| Exercise directions |
Here is the task for the listing below: output exactly the lines from the one containing "Write the bpy" through the one containing "SC = bpy.context.scene", and leave out the pictures.

Data items:
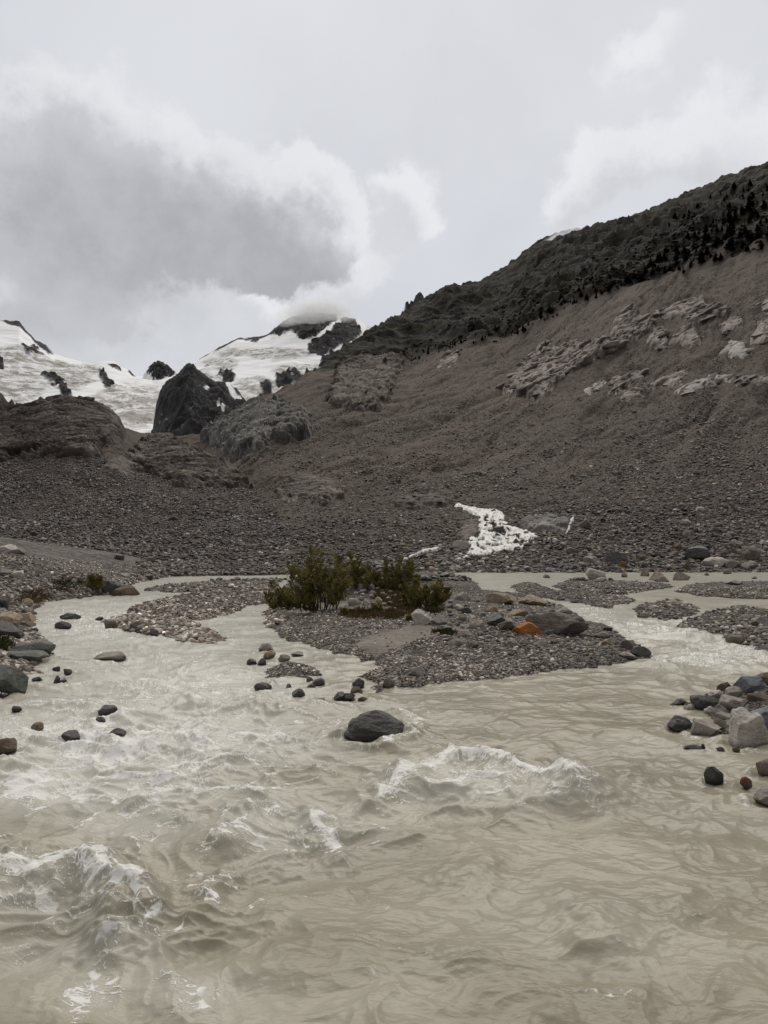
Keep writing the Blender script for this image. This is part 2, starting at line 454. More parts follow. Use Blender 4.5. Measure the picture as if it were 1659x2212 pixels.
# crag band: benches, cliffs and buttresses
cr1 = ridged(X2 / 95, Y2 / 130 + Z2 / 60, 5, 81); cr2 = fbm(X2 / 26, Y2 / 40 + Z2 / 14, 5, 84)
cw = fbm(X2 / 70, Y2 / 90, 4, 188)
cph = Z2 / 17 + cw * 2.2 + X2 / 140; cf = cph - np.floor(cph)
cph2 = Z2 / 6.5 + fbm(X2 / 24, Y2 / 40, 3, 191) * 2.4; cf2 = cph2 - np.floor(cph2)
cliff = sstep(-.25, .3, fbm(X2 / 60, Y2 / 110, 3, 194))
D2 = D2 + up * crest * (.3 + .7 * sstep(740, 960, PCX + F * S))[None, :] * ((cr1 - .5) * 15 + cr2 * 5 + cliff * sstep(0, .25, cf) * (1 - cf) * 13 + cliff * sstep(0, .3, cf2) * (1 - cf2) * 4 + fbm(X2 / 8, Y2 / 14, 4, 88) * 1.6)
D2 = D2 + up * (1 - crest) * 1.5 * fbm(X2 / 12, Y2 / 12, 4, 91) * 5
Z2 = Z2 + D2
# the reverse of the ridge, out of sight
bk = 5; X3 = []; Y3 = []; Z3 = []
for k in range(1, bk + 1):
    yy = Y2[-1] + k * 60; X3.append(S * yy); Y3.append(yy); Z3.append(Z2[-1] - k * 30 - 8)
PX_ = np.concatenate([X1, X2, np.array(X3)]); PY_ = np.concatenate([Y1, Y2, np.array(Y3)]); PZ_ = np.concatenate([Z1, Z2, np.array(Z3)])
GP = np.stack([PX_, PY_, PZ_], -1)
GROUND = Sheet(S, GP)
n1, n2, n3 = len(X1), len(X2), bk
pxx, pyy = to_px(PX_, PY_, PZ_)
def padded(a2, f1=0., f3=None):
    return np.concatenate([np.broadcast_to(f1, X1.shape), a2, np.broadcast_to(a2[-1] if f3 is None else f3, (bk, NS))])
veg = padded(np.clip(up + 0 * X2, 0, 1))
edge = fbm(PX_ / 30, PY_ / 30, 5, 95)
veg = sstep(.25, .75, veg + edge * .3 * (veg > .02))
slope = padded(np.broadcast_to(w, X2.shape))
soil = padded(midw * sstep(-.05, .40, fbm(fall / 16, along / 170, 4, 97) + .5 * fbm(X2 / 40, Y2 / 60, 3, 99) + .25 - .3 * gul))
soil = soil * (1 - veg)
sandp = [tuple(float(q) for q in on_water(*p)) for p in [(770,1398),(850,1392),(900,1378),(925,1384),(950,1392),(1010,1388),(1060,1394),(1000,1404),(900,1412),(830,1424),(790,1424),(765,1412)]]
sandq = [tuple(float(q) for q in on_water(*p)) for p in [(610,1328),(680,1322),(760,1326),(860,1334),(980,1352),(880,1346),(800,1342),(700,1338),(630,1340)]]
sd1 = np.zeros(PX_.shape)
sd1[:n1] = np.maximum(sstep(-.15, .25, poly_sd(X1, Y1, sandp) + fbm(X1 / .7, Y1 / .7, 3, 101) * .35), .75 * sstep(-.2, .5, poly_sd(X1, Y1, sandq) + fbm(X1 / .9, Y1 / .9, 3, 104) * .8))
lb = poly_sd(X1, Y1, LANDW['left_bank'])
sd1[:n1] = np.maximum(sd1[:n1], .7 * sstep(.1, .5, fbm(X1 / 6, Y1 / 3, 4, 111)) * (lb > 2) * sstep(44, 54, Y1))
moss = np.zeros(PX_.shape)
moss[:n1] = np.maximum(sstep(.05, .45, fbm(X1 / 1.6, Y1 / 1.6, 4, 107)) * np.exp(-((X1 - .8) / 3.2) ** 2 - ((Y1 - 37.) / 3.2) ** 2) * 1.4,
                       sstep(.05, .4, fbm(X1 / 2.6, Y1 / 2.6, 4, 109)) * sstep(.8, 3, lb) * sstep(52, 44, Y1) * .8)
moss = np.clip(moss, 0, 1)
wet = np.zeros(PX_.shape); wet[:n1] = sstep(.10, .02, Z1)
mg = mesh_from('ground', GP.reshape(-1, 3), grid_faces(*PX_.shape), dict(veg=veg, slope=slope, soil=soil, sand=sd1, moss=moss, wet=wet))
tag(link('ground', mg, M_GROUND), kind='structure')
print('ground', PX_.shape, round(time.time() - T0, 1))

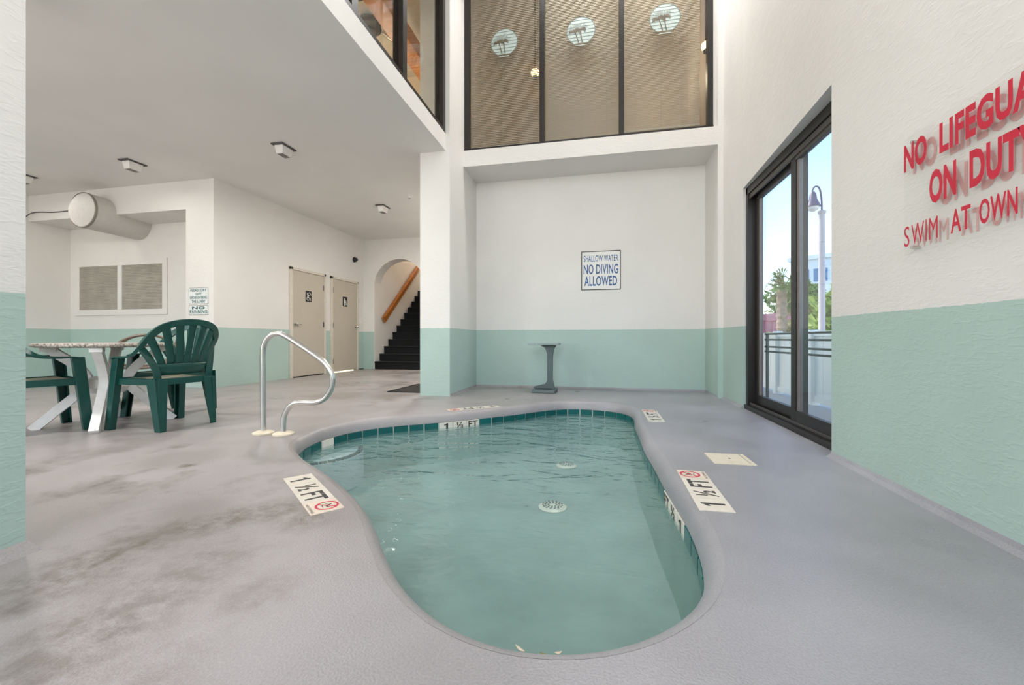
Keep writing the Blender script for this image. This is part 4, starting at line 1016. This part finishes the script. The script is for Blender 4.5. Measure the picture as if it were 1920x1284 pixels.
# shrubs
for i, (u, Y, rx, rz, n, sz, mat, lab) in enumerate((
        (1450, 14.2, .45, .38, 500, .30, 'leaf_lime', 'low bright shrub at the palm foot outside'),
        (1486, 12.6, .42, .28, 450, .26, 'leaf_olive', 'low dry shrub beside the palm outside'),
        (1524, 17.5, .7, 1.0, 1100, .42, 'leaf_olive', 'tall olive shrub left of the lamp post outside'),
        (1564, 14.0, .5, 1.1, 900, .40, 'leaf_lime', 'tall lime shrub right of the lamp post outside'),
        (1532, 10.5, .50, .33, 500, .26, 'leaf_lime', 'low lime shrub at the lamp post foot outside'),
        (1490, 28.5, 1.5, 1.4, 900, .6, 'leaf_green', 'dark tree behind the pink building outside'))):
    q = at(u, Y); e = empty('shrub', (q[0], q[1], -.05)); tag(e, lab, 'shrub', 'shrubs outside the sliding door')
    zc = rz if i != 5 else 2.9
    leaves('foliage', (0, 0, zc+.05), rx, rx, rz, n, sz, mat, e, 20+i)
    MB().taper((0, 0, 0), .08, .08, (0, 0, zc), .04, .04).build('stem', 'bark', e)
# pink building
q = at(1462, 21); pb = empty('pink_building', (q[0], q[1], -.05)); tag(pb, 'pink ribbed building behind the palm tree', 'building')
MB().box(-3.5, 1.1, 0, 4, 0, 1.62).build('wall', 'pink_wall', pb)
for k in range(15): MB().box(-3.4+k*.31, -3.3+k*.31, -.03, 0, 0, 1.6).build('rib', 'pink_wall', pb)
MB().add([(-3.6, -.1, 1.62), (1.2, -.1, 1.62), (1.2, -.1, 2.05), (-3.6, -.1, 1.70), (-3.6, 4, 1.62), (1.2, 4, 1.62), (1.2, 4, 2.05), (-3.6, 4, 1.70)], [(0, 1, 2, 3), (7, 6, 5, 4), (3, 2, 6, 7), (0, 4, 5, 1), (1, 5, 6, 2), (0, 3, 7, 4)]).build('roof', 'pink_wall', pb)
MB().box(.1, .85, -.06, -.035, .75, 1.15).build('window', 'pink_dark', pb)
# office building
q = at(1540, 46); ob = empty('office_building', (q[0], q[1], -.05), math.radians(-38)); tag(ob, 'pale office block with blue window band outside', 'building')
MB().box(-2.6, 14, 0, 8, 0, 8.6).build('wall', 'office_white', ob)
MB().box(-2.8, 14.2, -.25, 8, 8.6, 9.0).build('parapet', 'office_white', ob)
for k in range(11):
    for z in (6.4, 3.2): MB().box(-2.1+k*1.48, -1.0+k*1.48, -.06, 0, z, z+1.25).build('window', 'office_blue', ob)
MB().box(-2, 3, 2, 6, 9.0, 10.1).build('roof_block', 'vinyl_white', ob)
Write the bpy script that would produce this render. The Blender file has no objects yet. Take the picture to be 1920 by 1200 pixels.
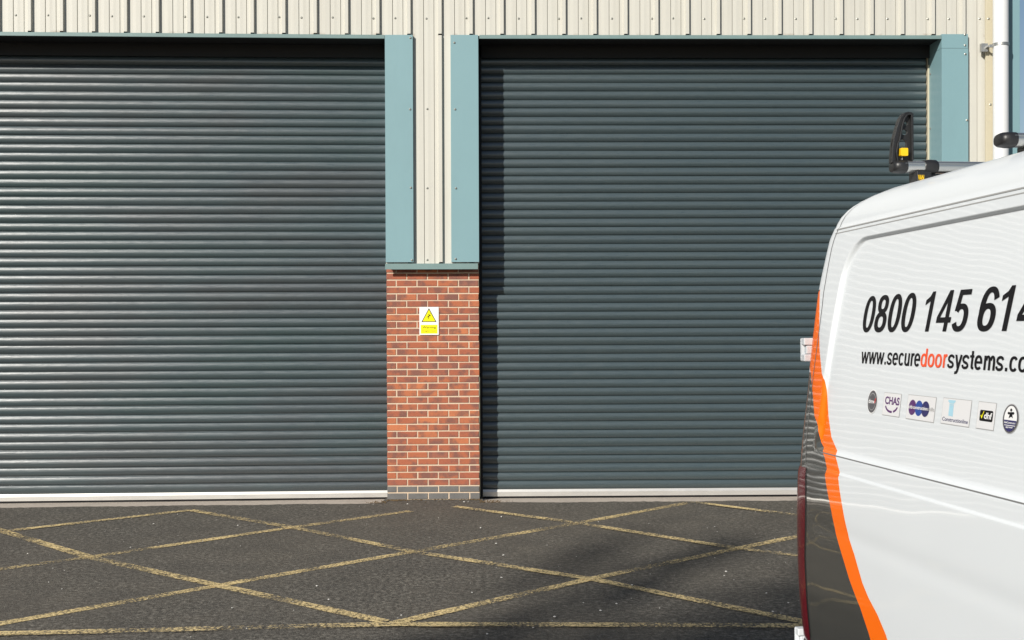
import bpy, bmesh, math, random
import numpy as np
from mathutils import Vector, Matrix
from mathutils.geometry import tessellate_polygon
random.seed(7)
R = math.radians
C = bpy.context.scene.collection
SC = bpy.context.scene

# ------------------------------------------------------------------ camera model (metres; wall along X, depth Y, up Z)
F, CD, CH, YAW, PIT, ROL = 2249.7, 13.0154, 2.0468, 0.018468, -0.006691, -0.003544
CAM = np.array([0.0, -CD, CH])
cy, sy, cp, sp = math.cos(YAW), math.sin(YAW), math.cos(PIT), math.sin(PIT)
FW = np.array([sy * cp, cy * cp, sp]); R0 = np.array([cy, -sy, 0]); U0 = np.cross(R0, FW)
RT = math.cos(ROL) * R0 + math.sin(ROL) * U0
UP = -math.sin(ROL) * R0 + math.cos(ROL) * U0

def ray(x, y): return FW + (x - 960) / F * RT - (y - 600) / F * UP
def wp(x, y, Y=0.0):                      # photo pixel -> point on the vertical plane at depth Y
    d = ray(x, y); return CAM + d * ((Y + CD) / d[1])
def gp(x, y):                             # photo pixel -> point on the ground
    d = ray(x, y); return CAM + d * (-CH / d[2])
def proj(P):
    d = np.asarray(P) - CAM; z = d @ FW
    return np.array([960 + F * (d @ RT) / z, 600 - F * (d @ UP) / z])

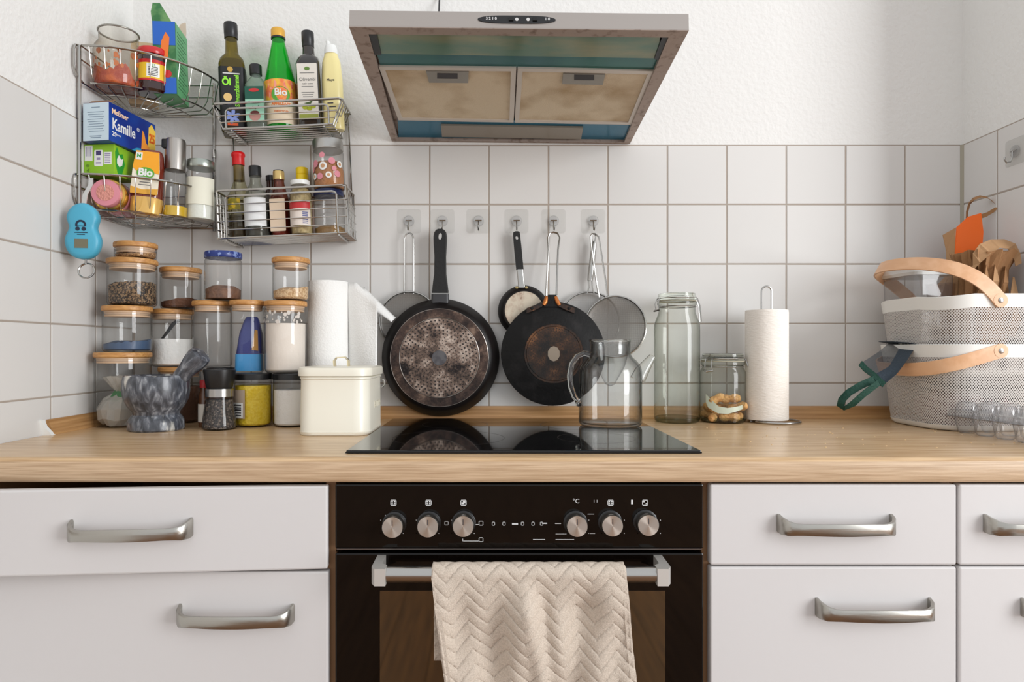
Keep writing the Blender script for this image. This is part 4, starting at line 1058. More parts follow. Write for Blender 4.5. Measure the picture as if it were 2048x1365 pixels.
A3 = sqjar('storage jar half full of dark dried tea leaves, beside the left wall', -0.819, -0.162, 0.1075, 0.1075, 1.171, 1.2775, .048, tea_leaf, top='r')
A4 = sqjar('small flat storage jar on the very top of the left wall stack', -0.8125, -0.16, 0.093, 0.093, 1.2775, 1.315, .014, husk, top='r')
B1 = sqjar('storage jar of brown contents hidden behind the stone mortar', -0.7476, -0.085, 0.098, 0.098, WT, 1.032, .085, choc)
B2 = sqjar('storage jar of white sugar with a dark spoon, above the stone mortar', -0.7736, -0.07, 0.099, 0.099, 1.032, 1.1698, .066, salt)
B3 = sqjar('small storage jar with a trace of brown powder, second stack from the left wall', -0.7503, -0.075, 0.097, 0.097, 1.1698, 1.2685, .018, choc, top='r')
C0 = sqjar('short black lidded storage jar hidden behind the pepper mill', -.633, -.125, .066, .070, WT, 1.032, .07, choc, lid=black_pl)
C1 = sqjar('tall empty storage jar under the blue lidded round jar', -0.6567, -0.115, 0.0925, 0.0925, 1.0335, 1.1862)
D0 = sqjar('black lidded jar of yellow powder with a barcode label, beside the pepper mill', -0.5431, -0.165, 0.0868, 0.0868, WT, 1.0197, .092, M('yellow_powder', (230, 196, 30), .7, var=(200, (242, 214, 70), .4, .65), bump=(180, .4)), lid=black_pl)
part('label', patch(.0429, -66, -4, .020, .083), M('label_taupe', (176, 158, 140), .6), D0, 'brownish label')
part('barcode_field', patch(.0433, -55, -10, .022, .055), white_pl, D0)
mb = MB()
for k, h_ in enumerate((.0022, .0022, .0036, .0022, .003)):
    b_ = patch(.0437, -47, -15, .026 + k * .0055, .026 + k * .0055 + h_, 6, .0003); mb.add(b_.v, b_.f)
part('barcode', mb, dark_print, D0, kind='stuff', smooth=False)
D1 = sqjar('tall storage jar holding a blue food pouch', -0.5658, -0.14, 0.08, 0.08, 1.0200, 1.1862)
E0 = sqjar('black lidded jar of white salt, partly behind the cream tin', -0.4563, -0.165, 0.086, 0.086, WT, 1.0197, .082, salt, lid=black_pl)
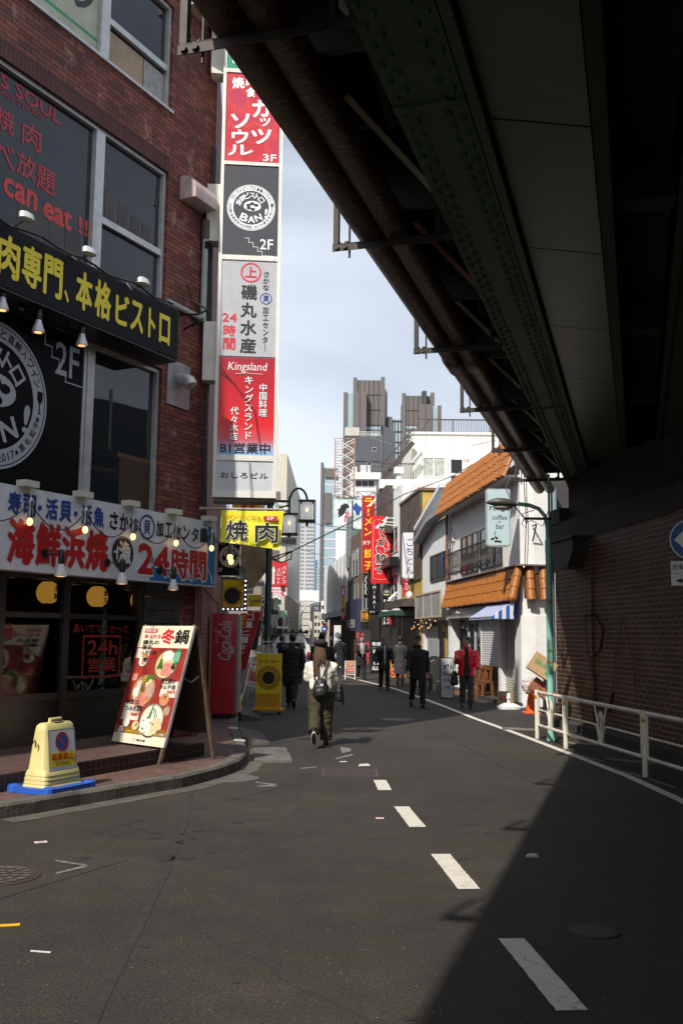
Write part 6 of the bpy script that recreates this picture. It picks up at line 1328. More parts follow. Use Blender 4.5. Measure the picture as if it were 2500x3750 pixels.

| Result |
Write the bpy script that would produce this render. The Blender file has no objects yet. Take the picture to be 1920 by 1200 pixels.
import bpy, bmesh, math, random
import numpy as np
from mathutils import Vector, Matrix
from mathutils.geometry import tessellate_polygon
random.seed(7)
R = math.radians
C = bpy.context.scene.collection
SC = bpy.context.scene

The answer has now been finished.